Bij brief van 10 maart 2005, bij de Raad van State ingekomen op 14 maart 2005, hebben verzoekers de Voorzitter verzocht een voorlopige voorziening te treffen.
De Voorzitter heeft het verzoek ter zitting behandeld op 12 april 2005, waar verzoekers in persoon en verweerder, vertegenwoordigd door mr. J.A.M. van Hagen, ambtenaar bij de provincie, zijn verschenen.
Tevens is als partij gehoord het college, vertegenwoordigd door drs.
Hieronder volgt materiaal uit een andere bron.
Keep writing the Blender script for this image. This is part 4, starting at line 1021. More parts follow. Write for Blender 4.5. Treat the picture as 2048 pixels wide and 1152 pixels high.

R.L. Stam, ambtenaar bij de gemeente.
2.1. Het oordeel van de Voorzitter heeft een voorlopig karakter en is niet bindend in de bodemprocedure.
2.2. Anders dan het college ter zitting heeft betoogd, is de Voorzitter van oordeel dat sprake is van onverwijlde spoed als bedoeld in artikel 8:81, eerste lid, van de Algemene wet bestuursrecht, alleen al omdat het college ter zitting heeft verklaard dat met de sanering een aanvang zal worden gemaakt zodra zij de bouwvergunning heeft verleend.
2.3. Verzoekers voeren aan dat de saneringswerkzaamheden nadelige gevolgen voor de omgeving opleveren waarbij gevaar en schade aan hun eigendommen niet kan worden uitgesloten. Volgens hen leidt ontgraving en ontwatering van de bodem ten behoeve van de sanering tot verzwakking van het nabijgelegen dijklichaam. Voorts stellen zij dat het bestreden besluit in strijd is met het bestemmingsplan en met de Flora- en Faunawet en dat nader onderzoek naar verspreiding van de verontreiniging noodzakelijk is.
2.4. De Voorzitter stelt voorop dat het bestreden besluit, waarbij de besluiten van 20 juli 2004 en 27 augustus 2004 zijn gehandhaafd, dient te worden getoetst aan de bepalingen van de Wet bodembescherming, zodat die toetsing zich beperkt tot de aspecten die de bodemkwaliteit betreffen. Of het besluit van 27 augustus 2004 met inachtneming van het besluit van 20 juli 2004 wegens strijd met het bestemmingsplan en met de Flora- en Faunawet wel uitvoerbaar is, wordt niet beoordeeld op grond van de Wet bodembescherming. Nu deze aspecten geen betrekking hebben op het belang dat de Wet bodembescherming beoogt te beschermen, kunnen deze bezwaren van verzoekers om die reden niet leiden tot het treffen van een voorlopige voorziening ten aanzien van het bestreden besluit.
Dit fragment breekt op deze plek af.